The data below must be copied in full and without any change.

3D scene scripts
*****
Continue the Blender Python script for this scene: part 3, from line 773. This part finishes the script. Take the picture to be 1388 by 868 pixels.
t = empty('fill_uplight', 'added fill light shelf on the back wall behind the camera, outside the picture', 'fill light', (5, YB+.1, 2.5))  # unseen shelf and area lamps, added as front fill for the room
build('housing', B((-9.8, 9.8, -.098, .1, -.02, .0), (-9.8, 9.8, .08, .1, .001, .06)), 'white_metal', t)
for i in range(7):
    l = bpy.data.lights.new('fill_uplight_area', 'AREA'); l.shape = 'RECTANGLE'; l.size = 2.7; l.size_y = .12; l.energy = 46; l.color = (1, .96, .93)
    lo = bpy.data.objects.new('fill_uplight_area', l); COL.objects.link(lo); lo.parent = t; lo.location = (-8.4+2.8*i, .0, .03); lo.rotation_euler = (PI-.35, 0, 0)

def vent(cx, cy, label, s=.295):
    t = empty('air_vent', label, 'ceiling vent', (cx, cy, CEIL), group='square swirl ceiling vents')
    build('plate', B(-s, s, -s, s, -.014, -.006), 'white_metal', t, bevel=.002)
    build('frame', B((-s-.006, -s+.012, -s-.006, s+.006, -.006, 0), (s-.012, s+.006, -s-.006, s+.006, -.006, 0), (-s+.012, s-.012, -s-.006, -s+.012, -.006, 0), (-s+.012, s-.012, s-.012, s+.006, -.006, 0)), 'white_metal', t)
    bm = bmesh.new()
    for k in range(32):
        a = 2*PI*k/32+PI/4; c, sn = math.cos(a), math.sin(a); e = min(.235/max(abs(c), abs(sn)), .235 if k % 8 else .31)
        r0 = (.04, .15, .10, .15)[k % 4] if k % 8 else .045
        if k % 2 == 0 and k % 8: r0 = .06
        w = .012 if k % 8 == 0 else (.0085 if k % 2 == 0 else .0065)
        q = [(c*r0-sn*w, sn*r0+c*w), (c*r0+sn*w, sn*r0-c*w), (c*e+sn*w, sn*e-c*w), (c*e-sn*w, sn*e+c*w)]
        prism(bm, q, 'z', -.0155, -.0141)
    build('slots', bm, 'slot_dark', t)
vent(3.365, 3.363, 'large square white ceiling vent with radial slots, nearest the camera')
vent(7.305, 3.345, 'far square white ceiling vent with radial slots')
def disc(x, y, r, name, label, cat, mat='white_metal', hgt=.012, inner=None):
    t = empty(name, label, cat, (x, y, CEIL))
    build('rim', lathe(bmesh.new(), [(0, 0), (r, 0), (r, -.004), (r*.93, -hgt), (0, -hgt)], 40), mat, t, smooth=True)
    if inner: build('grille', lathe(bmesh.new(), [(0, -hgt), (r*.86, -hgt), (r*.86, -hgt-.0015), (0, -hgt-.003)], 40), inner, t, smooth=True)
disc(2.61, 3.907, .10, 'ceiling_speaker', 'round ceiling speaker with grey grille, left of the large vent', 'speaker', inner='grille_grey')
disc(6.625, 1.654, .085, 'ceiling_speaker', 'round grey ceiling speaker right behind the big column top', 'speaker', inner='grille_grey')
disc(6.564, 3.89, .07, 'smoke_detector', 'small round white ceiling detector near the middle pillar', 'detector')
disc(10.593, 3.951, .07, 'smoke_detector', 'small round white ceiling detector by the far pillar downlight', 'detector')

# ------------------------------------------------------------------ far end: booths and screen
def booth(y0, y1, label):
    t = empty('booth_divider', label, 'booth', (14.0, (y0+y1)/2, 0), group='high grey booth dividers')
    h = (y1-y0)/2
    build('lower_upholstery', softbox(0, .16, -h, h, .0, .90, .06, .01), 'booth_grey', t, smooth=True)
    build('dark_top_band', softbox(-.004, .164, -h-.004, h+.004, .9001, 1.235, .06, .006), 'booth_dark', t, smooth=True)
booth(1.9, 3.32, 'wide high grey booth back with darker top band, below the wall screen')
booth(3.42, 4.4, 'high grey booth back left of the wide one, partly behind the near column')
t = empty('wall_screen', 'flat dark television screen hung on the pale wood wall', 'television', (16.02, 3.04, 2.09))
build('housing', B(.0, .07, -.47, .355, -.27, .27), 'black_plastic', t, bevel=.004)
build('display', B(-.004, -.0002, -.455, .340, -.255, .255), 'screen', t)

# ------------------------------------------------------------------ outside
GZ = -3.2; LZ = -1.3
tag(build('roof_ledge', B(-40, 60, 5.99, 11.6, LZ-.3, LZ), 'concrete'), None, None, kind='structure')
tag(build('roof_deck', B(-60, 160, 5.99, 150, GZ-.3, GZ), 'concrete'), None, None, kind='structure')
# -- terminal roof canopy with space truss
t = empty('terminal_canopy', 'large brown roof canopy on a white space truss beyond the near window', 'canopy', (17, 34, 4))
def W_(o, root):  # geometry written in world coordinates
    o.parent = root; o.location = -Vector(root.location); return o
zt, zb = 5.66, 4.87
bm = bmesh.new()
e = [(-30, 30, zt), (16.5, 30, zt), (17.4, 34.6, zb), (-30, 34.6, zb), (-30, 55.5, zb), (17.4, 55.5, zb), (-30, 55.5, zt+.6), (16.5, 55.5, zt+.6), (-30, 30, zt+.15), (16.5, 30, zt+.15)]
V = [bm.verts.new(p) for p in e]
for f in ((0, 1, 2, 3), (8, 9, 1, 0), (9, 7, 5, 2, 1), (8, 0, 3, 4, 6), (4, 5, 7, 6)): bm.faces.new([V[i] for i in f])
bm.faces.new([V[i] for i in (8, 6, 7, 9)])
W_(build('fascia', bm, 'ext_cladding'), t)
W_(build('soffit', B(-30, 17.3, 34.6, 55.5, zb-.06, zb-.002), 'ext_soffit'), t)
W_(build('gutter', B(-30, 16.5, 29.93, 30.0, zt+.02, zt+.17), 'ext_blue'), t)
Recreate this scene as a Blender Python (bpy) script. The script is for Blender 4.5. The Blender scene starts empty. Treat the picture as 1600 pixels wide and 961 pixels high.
*****
▶ _WRITTEN SOLUTION_
Continue the Blender Python script for this scene: part 3, from line 773. This part finishes the script. Take the picture to be 1388 by 868 pixels.
t = empty('fill_uplight', 'added fill light shelf on the back wall behind the camera, outside the picture', 'fill light', (5, YB+.1, 2.5))  # unseen shelf and area lamps, added as front fill for the room
build('housing', B((-9.8, 9.8, -.098, .1, -.02, .0), (-9.8, 9.8, .08, .1, .001, .06)), 'white_metal', t)
for i in range(7):
    l = bpy.data.lights.new('fill_uplight_area', 'AREA'); l.shape = 'RECTANGLE'; l.size = 2.7; l.size_y = .12; l.energy = 46; l.color = (1, .96, .93)
    lo = bpy.data.objects.new('fill_uplight_area', l); COL.objects.link(lo); lo.parent = t; lo.location = (-8.4+2.8*i, .0, .03); lo.rotation_euler = (PI-.35, 0, 0)

def vent(cx, cy, label, s=.295):
    t = empty('air_vent', label, 'ceiling vent', (cx, cy, CEIL), group='square swirl ceiling vents')
    build('plate', B(-s, s, -s, s, -.014, -.006), 'white_metal', t, bevel=.002)
    build('frame', B((-s-.006, -s+.012, -s-.006, s+.006, -.006, 0), (s-.012, s+.006, -s-.006, s+.006, -.006, 0), (-s+.012, s-.012, -s-.006, -s+.012, -.006, 0), (-s+.012, s-.012, s-.012, s+.006, -.006, 0)), 'white_metal', t)
    bm = bmesh.new()
    for k in range(32):
        a = 2*PI*k/32+PI/4; c, sn = math.cos(a), math.sin(a); e = min(.235/max(abs(c), abs(sn)), .235 if k % 8 else .31)
        r0 = (.04, .15, .10, .15)[k % 4] if k % 8 else .045
        if k % 2 == 0 and k % 8: r0 = .06
        w = .012 if k % 8 == 0 else (.0085 if k % 2 == 0 else .0065)
        q = [(c*r0-sn*w, sn*r0+c*w), (c*r0+sn*w, sn*r0-c*w), (c*e+sn*w, sn*e-c*w), (c*e-sn*w, sn*e+c*w)]
        prism(bm, q, 'z', -.0155, -.0141)
    build('slots', bm, 'slot_dark', t)
vent(3.365, 3.363, 'large square white ceiling vent with radial slots, nearest the camera')
vent(7.305, 3.345, 'far square white ceiling vent with radial slots')
def disc(x, y, r, name, label, cat, mat='white_metal', hgt=.012, inner=None):
    t = empty(name, label, cat, (x, y, CEIL))
    build('rim', lathe(bmesh.new(), [(0, 0), (r, 0), (r, -.004), (r*.93, -hgt), (0, -hgt)], 40), mat, t, smooth=True)
    if inner: build('grille', lathe(bmesh.new(), [(0, -hgt), (r*.86, -hgt), (r*.86, -hgt-.0015), (0, -hgt-.003)], 40), inner, t, smooth=True)
disc(2.61, 3.907, .10, 'ceiling_speaker', 'round ceiling speaker with grey grille, left of the large vent', 'speaker', inner='grille_grey')
disc(6.625, 1.654, .085, 'ceiling_speaker', 'round grey ceiling speaker right behind the big column top', 'speaker', inner='grille_grey')
disc(6.564, 3.89, .07, 'smoke_detector', 'small round white ceiling detector near the middle pillar', 'detector')
disc(10.593, 3.951, .07, 'smoke_detector', 'small round white ceiling detector by the far pillar downlight', 'detector')

# ------------------------------------------------------------------ far end: booths and screen
def booth(y0, y1, label):
    t = empty('booth_divider', label, 'booth', (14.0, (y0+y1)/2, 0), group='high grey booth dividers')
    h = (y1-y0)/2
    build('lower_upholstery', softbox(0, .16, -h, h, .0, .90, .06, .01), 'booth_grey', t, smooth=True)
    build('dark_top_band', softbox(-.004, .164, -h-.004, h+.004, .9001, 1.235, .06, .006), 'booth_dark', t, smooth=True)
booth(1.9, 3.32, 'wide high grey booth back with darker top band, below the wall screen')
booth(3.42, 4.4, 'high grey booth back left of the wide one, partly behind the near column')
t = empty('wall_screen', 'flat dark television screen hung on the pale wood wall', 'television', (16.02, 3.04, 2.09))
build('housing', B(.0, .07, -.47, .355, -.27, .27), 'black_plastic', t, bevel=.004)
build('display', B(-.004, -.0002, -.455, .340, -.255, .255), 'screen', t)

# ------------------------------------------------------------------ outside
GZ = -3.2; LZ = -1.3
tag(build('roof_ledge', B(-40, 60, 5.99, 11.6, LZ-.3, LZ), 'concrete'), None, None, kind='structure')
tag(build('roof_deck', B(-60, 160, 5.99, 150, GZ-.3, GZ), 'concrete'), None, None, kind='structure')
# -- terminal roof canopy with space truss
t = empty('terminal_canopy', 'large brown roof canopy on a white space truss beyond the near window', 'canopy', (17, 34, 4))
def W_(o, root):  # geometry written in world coordinates
    o.parent = root; o.location = -Vector(root.location); return o
zt, zb = 5.66, 4.87
bm = bmesh.new()
e = [(-30, 30, zt), (16.5, 30, zt), (17.4, 34.6, zb), (-30, 34.6, zb), (-30, 55.5, zb), (17.4, 55.5, zb), (-30, 55.5, zt+.6), (16.5, 55.5, zt+.6), (-30, 30, zt+.15), (16.5, 30, zt+.15)]
V = [bm.verts.new(p) for p in e]
for f in ((0, 1, 2, 3), (8, 9, 1, 0), (9, 7, 5, 2, 1), (8, 0, 3, 4, 6), (4, 5, 7, 6)): bm.faces.new([V[i] for i in f])
bm.faces.new([V[i] for i in (8, 6, 7, 9)])
W_(build('fascia', bm, 'ext_cladding'), t)
W_(build('soffit', B(-30, 17.3, 34.6, 55.5, zb-.06, zb-.002), 'ext_soffit'), t)
W_(build('gutter', B(-30, 16.5, 29.93, 30.0, zt+.02, zt+.17), 'ext_blue'), t)
Recreate this scene as a Blender Python (bpy) script. The script is for Blender 4.5. The Blender scene starts empty. Treat the picture as 1600 pixels wide and 961 pixels high.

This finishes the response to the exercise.